〇面白い把握だと思いますし、身近なところで言えば劇画・漫画の表現がまさにこうですよね。劇画に「ボクシングジム」のシーンがあったとすれば、そこでは会話(セリフ)ではなく、サンドバックを打つ擬音語や繰り返されるシャドーボクシングの擬音語がやや大きめフォント、様々な書体で描かれます。 
●さらにコーチが選手に指導しているのでないかと思いました。「ジャブはシュッシュッと早く出せよ」とか「ボディはドスンとね、ドスンとね」といった感じで。さすがに題名としただけあってこの句は斬新です。

仔猫鳴く宿屋の人手不足かな
●上五の季語、効いていますね。笑ってしまいました。 
○「仔猫」の世話もしなきゃいけないし、大変です。
●「猫の手も借りたい」と読み手が思うだろうな、と作者は計算しているでしょうね。

掻き出せる白子ゆたかに菜種河豚 
●菜種の花が咲く頃にとれる河豚は産卵期にはいるため毒が多いといわれます。 
○よく知りませんが、旨そうなものを食べてますねえ。 
●食べたかどうかは知りませんよ、怖いですから。「白子ゆたかに」 を効かせた一物仕立てが眼目です。 
○調理の段階では「掻き出」しはしないでしょうから、まさに作者が食べようとしているシーンだと思いました。

藁縄の切れ端散れり苗木市 
●細かいところを見ています。たとえば土と一緒に木の根を包んだものを縄で縛って切る。

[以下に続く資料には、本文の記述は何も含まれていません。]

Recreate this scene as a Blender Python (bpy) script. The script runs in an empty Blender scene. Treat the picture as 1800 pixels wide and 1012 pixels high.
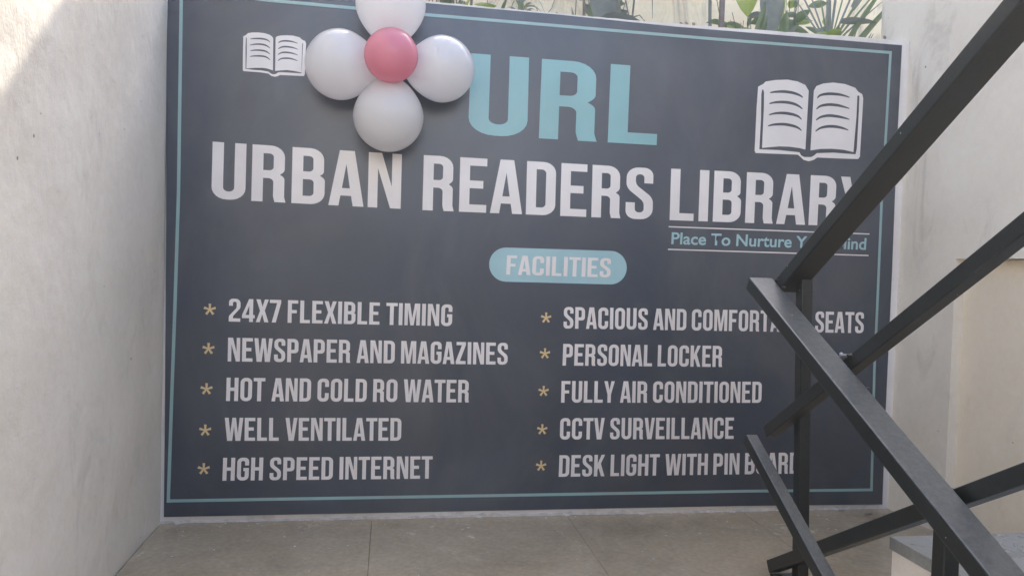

そのとき鎌などでざっと切ると「切れ端散れり」となるでしょう。 
○確かに誰もが思い当たる、思い描くことのできる景ですが、わたるさんが説明に用いた「鎌」などを持ち出すことなく、こうやって表現できるところが凄いなと。 
●普通、鋏で切るんですが中七で鎌を思いました。農家でよく縄を鎌で切っていましたから。そう感じさせる臨場感がすばらしいです。生きのいい句です。

山吹や道をたどれば古窯あり 
●何の芸もないわかりやすい句です。 
○作者と会うこともあるでしょうに、「何の芸もない」などとよく言えますね(笑)。こうした句の解釈としては、作者はこの「古窯」まで到達しての句と読むべきですか。
●何の芸もない、は褒めているんです(笑)。はい、古窯へ到達しての句です。俳句は物と季語の織り成す詩です。詩情を醸す物がありそれにふさわしい季語が加わればそれだけで一服の絵が出来します。そんなに険しくない道に山吹が咲いていてしばらくすると窯があった。相当使い込まれている窯であるなあ……それでいいと思います。

嗅ぎあひて犬に世間や杉菜生ふ 
●散歩に連れられて来た犬と犬が道端で会ったのでしょう。 
○うまいこと言うなあ。 
●「犬に世間」うまいですよ。言われてみて犬同士の世界を思います。「嗅ぎあひて猫に世間」じゃ様になりませんが、犬だと成立します。このへんの見極めが秀でています。

羊の毛刈る地動説知らぬ民 
●どこの国でしょうか。羊を飼うところはユーラシア大陸に広がっています。 
○モンゴルとかですね。「地動説」を知らないとしたら「天動説」の世界でしょうが、その場合には、きっと「天動説」「地動説」などという言葉も知らず、ただただ天の動きを暮らしの中で理解している「民」でしょうね。そう考えると、広い大地に満天の星が望める環境が思われます。
●「羊の毛刈る」から「地動説知らぬ民」への転換はまるでフォークボールの落差です。世界に風が吹き込む感じです。羊が草を食うこの大地が動くわけないじゃないか、というのは心情的にわかります。羊を慈しむ人たちが見えるのです。

月日貝遠流の王に献ずべし
○かっこいい句だなあ。「遠流の王」って誰でしょうか。歴史に疎いので、「王」ではないけれど後醍醐天皇とかナポレオンとか。 
●ファンタジーです。遠流ではないのですが山田長政を思いました。江戸時代前期にシャムの日本人町を中心に東南アジアで活躍した。スペイン艦隊の二度に渡るアユタヤ侵攻をいずれも退けた功績でシャムの王女と結婚した英雄を。
○「月日貝」 という季語も見事に嵌まってます。